In my blog last week, I began by critical dissecting Jenkins’s humble statement on how we cannot “meaningfully critique convergence until it is more fully understood” (13), doing my best to appear. Seeing how Jenkins is constantly involved with charting and analyzing new movements in convergence culture, (especially after reading his up-to-date-at-the-time afterword chapter to the paperback version of his text) I have a healthier vision of the man and a finer understanding of why he modestly refrains from offering a definitive prognosis of this new form of media culture colliding.  This is a prolific individual, as demonstrated by his continuous output of books and contributions to other theorists’ works (See my blog on YouTube – Online Video and Participatory Culture), who lives and writes about his commitment to informing students, the media in general, and, by turn, society itself about how one can either empower him or herself through participation in relatively new media such as YouTube, Facebook and Twitter, or be left on the sidelines as a consumer who has no say in the means of production surrounding the goods he or she purchases.

As I look for theorists to become part of my pantheon of critical influences for my forthcoming dissertation in a few years’ time, I can firmly place the genuine utopian thinker Jenkins in this personal mythology.
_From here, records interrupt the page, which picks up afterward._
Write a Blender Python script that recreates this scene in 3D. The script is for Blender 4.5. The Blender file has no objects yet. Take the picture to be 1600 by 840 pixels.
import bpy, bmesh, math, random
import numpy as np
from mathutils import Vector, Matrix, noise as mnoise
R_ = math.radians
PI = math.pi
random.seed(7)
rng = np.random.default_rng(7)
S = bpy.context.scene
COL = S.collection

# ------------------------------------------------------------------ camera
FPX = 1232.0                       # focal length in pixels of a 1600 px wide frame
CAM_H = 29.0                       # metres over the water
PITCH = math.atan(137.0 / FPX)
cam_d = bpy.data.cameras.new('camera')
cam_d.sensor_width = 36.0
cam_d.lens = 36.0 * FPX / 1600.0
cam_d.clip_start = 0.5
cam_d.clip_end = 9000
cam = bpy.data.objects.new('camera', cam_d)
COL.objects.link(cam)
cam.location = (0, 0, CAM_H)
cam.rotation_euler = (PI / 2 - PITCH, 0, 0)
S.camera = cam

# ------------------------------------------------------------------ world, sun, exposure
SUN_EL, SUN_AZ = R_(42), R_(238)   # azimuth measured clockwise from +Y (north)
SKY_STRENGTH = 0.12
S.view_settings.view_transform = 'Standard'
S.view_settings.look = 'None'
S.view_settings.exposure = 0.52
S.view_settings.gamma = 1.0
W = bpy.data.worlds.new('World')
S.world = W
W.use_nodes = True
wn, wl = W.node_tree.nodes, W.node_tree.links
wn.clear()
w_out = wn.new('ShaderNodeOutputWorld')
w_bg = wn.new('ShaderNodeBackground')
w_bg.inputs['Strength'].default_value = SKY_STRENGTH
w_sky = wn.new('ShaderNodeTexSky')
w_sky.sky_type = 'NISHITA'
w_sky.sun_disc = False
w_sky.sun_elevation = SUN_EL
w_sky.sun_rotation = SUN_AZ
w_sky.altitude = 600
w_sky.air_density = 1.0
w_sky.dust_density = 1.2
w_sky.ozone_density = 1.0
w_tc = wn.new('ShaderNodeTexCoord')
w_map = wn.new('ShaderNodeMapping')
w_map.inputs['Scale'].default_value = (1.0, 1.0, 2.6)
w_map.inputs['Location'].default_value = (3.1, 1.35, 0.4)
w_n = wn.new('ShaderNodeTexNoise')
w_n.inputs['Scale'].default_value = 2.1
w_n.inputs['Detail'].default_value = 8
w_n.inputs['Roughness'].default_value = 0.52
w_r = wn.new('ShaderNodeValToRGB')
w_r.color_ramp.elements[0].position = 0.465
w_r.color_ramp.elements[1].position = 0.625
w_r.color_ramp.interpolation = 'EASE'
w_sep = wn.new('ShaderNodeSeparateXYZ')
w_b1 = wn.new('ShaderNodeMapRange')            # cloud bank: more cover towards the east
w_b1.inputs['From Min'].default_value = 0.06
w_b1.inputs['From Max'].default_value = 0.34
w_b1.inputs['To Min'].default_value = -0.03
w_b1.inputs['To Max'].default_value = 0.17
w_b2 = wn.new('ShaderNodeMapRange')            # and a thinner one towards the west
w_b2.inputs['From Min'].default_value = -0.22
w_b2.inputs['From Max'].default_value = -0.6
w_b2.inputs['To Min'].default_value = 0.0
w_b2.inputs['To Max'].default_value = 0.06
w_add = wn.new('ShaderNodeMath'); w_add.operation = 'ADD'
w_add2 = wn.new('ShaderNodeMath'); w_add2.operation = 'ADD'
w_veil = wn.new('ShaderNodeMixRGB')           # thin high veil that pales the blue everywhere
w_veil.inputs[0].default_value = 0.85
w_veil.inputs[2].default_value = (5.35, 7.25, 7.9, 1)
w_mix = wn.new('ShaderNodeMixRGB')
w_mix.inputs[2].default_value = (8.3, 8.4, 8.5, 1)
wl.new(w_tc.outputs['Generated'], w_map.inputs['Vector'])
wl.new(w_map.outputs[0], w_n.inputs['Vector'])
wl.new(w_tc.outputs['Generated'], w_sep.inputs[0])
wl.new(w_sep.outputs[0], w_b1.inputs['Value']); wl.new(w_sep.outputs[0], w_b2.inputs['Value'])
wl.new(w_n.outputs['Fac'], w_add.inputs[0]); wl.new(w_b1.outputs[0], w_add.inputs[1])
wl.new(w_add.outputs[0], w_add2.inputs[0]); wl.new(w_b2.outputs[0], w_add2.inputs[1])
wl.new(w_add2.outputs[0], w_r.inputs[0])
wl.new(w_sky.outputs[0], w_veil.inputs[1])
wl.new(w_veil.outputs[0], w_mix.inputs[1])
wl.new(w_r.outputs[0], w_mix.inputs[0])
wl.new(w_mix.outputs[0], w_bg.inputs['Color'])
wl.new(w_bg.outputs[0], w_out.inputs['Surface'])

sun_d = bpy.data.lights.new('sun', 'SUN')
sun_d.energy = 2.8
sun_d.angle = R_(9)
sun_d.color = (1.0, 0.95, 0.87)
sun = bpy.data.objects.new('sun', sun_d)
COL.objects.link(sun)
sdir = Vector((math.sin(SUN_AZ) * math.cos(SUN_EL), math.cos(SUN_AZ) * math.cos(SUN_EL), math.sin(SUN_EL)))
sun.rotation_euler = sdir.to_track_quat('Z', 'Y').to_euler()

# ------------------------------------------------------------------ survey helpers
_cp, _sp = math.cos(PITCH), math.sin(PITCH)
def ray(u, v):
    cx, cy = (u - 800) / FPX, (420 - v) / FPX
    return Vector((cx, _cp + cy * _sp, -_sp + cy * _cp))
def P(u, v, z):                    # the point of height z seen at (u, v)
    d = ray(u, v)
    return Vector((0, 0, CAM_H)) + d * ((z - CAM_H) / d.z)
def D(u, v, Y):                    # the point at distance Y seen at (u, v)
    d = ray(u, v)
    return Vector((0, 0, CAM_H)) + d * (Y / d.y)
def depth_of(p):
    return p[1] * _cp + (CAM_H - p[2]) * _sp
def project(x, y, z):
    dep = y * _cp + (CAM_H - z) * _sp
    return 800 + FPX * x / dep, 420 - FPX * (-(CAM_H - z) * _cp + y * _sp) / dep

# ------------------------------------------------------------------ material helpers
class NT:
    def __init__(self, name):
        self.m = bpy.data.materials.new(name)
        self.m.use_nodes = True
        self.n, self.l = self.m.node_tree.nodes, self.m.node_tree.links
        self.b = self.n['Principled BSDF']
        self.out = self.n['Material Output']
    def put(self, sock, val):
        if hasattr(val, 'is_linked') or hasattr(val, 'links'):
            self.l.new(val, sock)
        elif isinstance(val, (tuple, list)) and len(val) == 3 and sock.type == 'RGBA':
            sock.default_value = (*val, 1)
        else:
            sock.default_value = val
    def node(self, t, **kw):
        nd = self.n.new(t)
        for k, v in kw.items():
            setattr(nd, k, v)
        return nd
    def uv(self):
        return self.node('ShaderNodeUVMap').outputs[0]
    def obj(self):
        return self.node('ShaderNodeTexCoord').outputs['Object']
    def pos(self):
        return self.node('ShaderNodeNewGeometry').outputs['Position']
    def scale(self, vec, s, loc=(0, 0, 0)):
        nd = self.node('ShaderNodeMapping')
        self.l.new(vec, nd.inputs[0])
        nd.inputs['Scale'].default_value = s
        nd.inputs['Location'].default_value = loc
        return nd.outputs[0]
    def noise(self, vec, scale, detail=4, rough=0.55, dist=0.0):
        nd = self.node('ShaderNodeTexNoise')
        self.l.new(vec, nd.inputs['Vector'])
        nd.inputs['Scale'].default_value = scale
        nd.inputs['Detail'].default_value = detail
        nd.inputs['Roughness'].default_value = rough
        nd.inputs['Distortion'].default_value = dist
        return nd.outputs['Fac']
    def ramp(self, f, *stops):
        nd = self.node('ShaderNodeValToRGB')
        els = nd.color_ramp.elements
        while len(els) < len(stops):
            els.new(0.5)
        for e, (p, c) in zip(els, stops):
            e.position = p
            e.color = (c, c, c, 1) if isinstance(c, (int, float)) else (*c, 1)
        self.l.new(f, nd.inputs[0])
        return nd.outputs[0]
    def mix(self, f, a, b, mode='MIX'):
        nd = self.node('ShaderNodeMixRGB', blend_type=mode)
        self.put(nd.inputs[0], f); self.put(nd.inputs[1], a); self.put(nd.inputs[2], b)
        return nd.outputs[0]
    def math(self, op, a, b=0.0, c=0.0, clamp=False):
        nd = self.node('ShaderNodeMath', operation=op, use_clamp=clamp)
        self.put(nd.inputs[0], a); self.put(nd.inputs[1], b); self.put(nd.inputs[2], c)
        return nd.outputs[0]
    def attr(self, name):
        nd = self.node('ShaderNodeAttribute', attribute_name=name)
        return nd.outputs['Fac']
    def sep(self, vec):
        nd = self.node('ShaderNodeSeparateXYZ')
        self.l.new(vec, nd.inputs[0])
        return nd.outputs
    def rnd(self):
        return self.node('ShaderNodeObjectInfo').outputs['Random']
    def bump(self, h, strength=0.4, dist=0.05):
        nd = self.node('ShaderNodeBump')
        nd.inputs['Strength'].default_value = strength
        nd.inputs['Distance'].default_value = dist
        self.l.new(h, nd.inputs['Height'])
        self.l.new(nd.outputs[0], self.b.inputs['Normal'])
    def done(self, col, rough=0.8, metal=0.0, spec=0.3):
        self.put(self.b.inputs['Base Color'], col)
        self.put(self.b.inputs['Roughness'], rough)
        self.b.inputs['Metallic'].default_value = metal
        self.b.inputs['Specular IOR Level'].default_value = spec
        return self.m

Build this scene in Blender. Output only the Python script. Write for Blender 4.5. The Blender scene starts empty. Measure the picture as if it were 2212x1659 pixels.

Unlike me in my last blog, Jenkins is not the type of theorist to knock other scholars down in order to look smarter himself. All too often in academia, a terrible ethos of maligning fellow academics to appear intelligent, or intellectual, in that criticism balances itself upon criticizing others and their ideas, seems to be par for the course in the academy. In the future, for me at least, like Jenkins, I will strive to be a critic who will include the work of fellow scholars when the discussion leads itself to a positive discussion, incorporation, or building upon the fruits of their intellectual thought!